Entries with scene source code:
==========
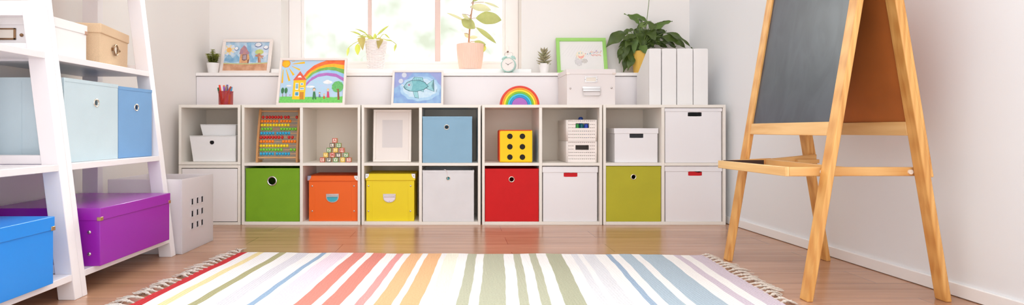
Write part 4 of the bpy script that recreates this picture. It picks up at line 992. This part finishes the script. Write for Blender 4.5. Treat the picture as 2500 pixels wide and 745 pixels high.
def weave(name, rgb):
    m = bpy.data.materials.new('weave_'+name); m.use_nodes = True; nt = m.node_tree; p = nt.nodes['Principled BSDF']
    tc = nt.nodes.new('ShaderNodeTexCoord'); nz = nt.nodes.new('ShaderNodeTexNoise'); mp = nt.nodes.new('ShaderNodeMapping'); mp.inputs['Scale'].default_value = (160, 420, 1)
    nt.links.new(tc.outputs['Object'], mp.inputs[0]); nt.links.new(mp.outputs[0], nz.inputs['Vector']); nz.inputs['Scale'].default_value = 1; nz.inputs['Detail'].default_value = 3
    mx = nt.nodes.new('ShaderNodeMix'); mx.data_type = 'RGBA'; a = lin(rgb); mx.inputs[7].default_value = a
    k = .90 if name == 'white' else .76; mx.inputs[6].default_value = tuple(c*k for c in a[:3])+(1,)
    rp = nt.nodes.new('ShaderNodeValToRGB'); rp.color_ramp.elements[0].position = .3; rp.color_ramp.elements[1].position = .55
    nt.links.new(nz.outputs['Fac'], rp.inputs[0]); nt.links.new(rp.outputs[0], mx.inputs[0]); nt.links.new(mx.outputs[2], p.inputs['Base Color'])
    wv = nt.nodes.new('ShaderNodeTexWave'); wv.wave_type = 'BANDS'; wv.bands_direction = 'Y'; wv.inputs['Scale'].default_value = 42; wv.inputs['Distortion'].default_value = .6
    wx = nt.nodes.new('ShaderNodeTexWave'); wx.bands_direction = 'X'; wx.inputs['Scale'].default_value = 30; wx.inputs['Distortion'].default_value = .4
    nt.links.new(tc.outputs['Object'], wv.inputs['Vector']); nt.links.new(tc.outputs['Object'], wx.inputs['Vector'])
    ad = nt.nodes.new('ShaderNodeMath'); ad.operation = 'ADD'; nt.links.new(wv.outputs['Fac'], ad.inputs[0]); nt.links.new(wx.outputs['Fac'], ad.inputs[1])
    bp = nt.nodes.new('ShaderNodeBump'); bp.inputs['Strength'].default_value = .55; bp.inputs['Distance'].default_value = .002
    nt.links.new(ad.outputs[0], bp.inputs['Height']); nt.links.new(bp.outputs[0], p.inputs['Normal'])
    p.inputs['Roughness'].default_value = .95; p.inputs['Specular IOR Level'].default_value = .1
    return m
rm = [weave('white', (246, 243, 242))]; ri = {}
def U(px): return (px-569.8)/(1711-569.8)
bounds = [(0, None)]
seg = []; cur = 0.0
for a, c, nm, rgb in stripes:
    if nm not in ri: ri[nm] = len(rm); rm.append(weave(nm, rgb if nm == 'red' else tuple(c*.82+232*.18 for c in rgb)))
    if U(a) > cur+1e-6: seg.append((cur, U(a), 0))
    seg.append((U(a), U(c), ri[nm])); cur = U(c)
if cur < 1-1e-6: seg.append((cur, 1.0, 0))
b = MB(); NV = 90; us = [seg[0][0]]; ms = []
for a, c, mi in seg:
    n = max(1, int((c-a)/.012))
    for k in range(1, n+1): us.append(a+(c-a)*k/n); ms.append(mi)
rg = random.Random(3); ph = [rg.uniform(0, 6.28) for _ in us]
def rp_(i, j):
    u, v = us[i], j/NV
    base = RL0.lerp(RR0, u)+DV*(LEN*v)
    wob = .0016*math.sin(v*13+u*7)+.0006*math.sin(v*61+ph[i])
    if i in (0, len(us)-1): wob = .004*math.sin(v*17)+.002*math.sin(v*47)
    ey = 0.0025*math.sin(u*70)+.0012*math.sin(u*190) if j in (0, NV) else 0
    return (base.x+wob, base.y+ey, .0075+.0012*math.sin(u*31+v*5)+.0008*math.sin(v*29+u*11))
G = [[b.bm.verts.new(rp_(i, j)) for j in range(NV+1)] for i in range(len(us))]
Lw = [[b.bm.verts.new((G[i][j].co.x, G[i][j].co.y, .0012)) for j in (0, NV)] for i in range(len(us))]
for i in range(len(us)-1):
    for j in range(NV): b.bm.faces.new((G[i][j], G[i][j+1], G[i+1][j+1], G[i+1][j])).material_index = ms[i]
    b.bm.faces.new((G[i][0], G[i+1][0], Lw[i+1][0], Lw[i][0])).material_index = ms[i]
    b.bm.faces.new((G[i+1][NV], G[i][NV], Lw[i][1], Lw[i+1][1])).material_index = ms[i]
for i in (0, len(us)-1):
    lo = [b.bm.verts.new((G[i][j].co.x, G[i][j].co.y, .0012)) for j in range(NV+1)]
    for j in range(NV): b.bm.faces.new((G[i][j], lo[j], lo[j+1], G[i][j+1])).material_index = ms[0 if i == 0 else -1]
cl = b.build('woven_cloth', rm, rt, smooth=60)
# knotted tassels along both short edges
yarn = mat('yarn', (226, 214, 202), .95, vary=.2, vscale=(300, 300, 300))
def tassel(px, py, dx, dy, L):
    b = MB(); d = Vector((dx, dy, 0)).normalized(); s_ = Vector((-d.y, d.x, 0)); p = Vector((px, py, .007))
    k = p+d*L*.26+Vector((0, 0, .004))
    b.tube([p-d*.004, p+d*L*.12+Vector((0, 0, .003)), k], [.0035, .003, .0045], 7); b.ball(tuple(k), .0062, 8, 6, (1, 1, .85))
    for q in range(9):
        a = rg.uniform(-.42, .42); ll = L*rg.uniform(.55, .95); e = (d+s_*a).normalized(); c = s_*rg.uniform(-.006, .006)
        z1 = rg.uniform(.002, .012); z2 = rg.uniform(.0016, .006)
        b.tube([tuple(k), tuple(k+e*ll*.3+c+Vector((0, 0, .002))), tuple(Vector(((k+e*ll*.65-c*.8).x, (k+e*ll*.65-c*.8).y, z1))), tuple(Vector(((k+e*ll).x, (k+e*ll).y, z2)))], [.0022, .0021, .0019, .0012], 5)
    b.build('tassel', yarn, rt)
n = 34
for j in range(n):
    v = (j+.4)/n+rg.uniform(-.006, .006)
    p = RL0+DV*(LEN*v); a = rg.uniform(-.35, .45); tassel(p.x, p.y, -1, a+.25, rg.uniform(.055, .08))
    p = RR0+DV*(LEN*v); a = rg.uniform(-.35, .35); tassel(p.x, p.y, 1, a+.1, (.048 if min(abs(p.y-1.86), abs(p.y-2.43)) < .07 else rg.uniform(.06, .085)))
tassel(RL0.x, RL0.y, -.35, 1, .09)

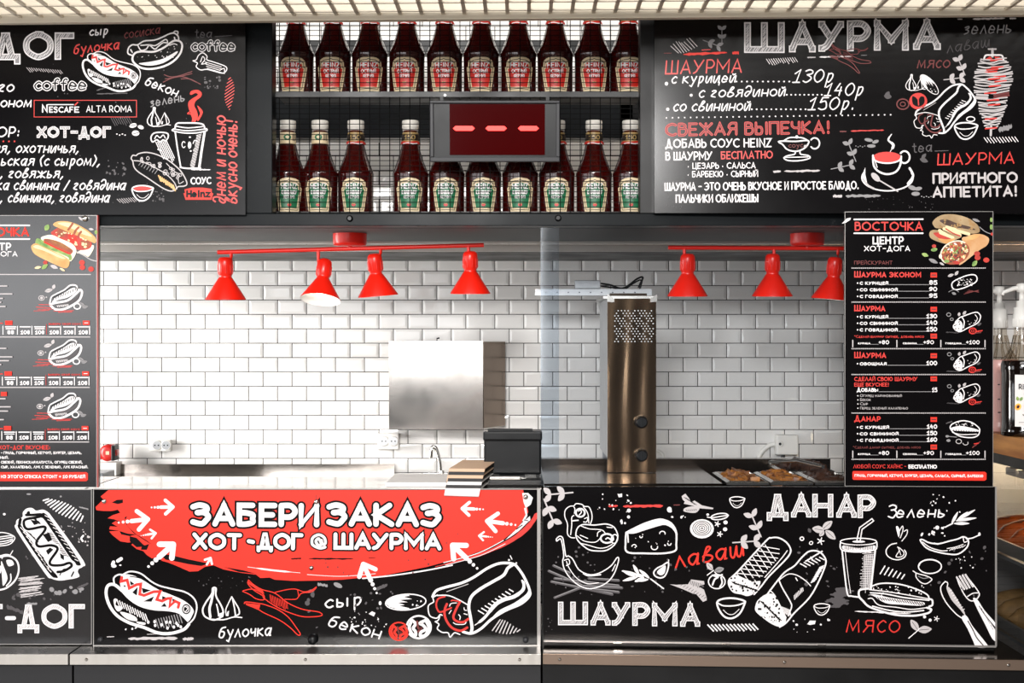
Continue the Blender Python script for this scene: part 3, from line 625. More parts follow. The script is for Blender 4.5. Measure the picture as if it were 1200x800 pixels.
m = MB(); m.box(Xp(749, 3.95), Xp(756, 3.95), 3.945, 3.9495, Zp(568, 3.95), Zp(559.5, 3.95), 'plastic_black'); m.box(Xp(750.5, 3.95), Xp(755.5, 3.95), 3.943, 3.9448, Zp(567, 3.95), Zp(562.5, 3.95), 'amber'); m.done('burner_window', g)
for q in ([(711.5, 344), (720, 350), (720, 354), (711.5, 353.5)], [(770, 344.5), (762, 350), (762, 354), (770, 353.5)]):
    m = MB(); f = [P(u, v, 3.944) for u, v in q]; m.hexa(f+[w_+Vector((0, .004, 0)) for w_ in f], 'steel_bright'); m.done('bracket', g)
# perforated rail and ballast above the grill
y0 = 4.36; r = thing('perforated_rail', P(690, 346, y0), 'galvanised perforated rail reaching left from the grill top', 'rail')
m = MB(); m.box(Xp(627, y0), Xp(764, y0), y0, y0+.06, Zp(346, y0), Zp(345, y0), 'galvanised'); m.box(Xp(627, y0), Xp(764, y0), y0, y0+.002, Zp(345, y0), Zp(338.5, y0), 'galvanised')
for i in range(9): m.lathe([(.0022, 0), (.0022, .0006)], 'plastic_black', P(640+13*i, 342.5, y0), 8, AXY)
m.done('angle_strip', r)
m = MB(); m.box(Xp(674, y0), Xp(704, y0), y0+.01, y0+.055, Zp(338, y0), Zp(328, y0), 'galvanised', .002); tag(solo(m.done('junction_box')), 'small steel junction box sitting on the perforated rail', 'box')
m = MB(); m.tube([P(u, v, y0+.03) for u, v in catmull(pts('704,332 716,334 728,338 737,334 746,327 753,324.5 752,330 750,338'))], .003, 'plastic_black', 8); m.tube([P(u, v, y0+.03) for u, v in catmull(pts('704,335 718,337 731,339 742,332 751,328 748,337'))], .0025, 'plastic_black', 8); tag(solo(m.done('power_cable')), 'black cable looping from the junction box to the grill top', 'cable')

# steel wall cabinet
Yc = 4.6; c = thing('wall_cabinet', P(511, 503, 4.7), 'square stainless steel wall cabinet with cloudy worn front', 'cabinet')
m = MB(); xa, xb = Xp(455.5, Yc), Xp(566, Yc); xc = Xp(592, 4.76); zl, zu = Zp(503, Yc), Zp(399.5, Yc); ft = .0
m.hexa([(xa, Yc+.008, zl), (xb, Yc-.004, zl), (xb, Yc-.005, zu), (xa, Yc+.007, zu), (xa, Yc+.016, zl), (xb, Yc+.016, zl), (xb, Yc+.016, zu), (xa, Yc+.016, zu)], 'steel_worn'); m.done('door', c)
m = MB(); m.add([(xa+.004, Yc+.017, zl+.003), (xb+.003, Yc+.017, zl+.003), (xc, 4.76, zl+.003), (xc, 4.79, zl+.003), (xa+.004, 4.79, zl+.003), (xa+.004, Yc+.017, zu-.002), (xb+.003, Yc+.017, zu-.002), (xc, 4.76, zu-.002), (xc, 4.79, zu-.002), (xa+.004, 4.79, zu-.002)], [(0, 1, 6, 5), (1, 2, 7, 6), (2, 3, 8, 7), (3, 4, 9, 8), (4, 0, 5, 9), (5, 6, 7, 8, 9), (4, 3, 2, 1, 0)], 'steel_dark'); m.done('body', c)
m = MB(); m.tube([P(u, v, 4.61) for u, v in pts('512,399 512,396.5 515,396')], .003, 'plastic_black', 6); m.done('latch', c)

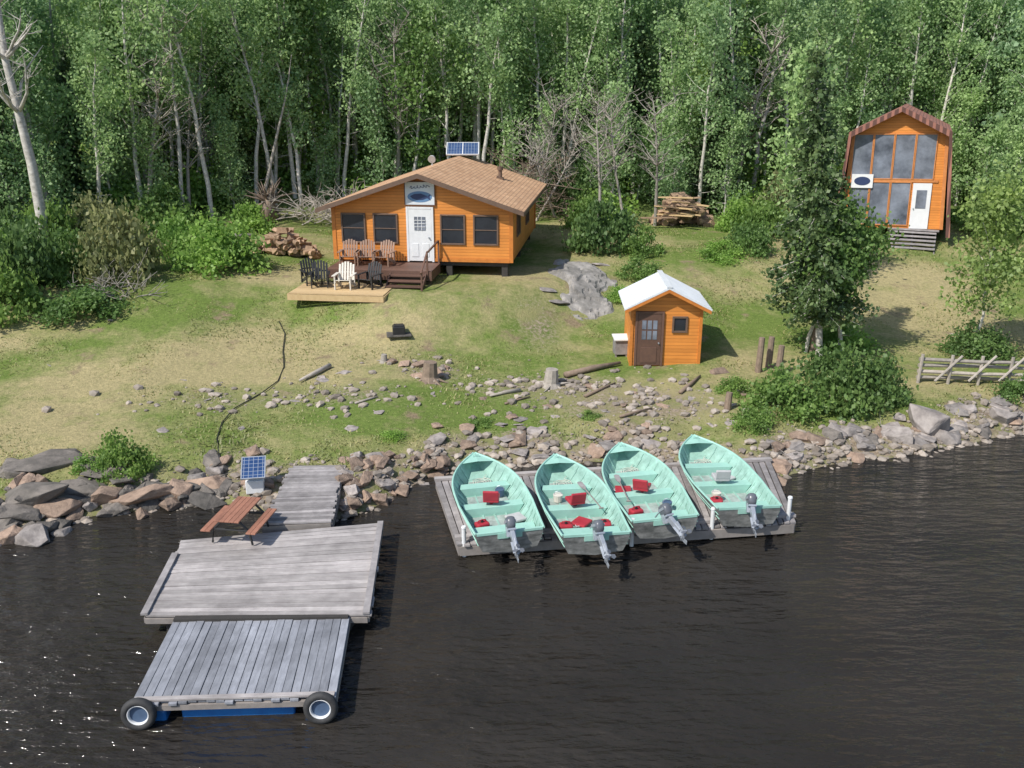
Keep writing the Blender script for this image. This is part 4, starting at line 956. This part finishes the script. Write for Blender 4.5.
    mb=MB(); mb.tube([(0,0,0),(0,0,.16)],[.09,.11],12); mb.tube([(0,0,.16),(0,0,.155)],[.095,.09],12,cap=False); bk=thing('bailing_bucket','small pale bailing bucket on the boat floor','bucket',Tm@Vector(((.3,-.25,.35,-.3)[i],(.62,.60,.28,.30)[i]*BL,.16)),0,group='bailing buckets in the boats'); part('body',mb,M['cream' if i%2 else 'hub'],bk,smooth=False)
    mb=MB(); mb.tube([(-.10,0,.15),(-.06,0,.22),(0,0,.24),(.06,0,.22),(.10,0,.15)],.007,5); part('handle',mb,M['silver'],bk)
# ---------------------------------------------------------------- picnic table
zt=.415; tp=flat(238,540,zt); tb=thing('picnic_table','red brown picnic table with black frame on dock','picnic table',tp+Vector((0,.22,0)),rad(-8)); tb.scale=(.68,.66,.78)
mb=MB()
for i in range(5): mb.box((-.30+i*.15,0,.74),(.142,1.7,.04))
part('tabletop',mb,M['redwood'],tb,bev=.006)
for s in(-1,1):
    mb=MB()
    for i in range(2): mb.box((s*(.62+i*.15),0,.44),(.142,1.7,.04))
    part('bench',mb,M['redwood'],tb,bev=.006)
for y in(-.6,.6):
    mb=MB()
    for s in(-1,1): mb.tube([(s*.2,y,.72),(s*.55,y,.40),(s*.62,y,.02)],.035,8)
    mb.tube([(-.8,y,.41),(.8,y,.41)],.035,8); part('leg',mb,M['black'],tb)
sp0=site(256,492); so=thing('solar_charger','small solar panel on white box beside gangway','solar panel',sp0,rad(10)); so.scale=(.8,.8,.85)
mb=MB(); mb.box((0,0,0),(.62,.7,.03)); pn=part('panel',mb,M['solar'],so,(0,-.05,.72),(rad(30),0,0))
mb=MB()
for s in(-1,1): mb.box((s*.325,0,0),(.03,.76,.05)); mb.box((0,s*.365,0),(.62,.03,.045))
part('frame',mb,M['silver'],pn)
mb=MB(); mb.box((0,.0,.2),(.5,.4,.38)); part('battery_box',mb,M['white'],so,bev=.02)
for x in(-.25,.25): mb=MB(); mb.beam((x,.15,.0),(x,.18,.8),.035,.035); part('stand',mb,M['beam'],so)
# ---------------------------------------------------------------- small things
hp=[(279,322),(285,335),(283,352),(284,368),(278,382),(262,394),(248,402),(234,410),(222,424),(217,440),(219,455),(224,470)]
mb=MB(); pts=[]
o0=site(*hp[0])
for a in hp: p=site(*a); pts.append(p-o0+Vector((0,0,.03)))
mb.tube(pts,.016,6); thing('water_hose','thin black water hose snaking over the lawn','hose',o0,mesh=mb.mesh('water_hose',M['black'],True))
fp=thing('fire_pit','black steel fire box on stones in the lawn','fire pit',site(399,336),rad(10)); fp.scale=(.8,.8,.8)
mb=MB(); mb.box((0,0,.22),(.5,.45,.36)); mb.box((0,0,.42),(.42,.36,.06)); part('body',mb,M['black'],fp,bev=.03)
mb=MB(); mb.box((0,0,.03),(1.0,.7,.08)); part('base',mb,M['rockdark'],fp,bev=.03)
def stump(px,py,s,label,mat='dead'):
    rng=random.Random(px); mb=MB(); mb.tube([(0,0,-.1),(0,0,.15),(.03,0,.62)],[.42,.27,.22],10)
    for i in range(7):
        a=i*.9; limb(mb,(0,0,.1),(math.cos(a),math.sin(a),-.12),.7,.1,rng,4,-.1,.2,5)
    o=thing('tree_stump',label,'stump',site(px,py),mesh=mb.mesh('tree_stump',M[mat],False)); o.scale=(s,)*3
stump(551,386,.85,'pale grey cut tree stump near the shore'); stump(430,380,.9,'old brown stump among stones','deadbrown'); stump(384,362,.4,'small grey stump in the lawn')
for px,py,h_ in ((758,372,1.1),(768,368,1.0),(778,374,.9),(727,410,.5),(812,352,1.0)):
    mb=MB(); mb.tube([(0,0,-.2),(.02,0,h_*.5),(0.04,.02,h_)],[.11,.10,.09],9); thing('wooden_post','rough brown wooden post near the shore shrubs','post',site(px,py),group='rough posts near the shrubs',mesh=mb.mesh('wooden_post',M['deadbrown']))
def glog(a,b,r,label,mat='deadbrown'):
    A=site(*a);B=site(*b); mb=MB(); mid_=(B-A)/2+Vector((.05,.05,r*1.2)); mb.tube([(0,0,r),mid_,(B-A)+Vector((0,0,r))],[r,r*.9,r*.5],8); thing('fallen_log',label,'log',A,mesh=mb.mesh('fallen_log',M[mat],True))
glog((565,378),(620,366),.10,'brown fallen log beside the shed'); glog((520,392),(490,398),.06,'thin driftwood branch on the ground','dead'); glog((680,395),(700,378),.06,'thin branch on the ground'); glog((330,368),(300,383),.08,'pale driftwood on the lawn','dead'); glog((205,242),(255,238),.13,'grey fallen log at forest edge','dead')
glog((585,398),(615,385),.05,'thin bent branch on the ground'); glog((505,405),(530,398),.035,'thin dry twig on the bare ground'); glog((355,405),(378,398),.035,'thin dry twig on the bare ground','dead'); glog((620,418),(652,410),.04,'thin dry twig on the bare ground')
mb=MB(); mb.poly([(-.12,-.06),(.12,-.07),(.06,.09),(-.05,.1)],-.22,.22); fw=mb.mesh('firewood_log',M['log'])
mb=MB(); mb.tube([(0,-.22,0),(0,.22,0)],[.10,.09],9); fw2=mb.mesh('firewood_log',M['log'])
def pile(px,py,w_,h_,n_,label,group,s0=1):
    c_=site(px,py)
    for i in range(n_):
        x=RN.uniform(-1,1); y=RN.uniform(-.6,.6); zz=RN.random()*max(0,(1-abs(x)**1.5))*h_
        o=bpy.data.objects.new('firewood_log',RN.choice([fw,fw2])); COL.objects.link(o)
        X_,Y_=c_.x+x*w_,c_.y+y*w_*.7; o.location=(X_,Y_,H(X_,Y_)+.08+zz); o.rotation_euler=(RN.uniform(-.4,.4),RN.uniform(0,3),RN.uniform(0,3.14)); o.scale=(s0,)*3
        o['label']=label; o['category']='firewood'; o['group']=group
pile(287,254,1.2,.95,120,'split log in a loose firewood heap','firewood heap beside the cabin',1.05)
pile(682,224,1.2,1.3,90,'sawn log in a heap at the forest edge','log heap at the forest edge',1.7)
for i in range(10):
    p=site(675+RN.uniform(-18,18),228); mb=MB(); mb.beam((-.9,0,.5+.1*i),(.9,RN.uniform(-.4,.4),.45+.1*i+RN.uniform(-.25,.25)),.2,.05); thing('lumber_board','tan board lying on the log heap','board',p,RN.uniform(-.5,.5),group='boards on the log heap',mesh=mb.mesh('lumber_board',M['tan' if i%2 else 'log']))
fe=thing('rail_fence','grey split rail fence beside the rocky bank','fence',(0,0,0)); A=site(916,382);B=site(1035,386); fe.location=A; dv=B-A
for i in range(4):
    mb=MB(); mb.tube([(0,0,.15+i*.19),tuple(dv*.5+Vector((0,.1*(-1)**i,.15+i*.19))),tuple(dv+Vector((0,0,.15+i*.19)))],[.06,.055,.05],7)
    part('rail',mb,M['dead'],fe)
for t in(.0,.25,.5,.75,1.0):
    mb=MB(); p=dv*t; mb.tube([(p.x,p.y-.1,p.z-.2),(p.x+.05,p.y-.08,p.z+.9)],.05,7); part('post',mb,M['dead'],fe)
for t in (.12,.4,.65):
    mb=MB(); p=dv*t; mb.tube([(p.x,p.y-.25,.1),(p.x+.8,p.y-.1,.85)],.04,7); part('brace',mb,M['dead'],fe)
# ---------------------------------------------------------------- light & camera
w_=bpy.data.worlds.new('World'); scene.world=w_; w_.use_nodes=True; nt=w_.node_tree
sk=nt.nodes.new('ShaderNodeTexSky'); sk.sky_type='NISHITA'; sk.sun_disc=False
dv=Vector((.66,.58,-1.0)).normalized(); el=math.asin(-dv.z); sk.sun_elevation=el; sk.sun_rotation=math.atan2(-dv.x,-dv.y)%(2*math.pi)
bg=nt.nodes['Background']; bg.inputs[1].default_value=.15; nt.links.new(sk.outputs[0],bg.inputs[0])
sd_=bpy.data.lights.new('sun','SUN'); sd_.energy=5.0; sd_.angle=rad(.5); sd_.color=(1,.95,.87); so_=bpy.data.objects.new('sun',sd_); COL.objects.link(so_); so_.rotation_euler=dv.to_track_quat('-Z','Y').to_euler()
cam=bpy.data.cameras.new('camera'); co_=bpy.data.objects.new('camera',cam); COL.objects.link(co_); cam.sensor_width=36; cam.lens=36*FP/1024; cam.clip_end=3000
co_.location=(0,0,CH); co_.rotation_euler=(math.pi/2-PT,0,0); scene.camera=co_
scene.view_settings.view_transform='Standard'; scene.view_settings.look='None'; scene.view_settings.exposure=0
==========
The lines from the one containing "Continue the Blender" to the one containing "m = MB(); m.tube([P(u, v, y0+.03)", both included, are to be extracted exactly; give no other line.

Continue the Blender Python script for this scene: part 3, from line 625. More parts follow. The script is for Blender 4.5. Measure the picture as if it were 1200x800 pixels.
m = MB(); m.box(Xp(749, 3.95), Xp(756, 3.95), 3.945, 3.9495, Zp(568, 3.95), Zp(559.5, 3.95), 'plastic_black'); m.box(Xp(750.5, 3.95), Xp(755.5, 3.95), 3.943, 3.9448, Zp(567, 3.95), Zp(562.5, 3.95), 'amber'); m.done('burner_window', g)
for q in ([(711.5, 344), (720, 350), (720, 354), (711.5, 353.5)], [(770, 344.5), (762, 350), (762, 354), (770, 353.5)]):
    m = MB(); f = [P(u, v, 3.944) for u, v in q]; m.hexa(f+[w_+Vector((0, .004, 0)) for w_ in f], 'steel_bright'); m.done('bracket', g)
# perforated rail and ballast above the grill
y0 = 4.36; r = thing('perforated_rail', P(690, 346, y0), 'galvanised perforated rail reaching left from the grill top', 'rail')
m = MB(); m.box(Xp(627, y0), Xp(764, y0), y0, y0+.06, Zp(346, y0), Zp(345, y0), 'galvanised'); m.box(Xp(627, y0), Xp(764, y0), y0, y0+.002, Zp(345, y0), Zp(338.5, y0), 'galvanised')
for i in range(9): m.lathe([(.0022, 0), (.0022, .0006)], 'plastic_black', P(640+13*i, 342.5, y0), 8, AXY)
m.done('angle_strip', r)
m = MB(); m.box(Xp(674, y0), Xp(704, y0), y0+.01, y0+.055, Zp(338, y0), Zp(328, y0), 'galvanised', .002); tag(solo(m.done('junction_box')), 'small steel junction box sitting on the perforated rail', 'box')
m = MB(); m.tube([P(u, v, y0+.03) for u, v in catmull(pts('704,332 716,334 728,338 737,334 746,327 753,324.5 752,330 750,338'))], .003, 'plastic_black', 8); m.tube([P(u, v, y0+.03) for u, v in catmull(pts('704,335 718,337 731,339 742,332 751,328 748,337'))], .0025, 'plastic_black', 8); tag(solo(m.done('power_cable')), 'black cable looping from the junction box to the grill top', 'cable')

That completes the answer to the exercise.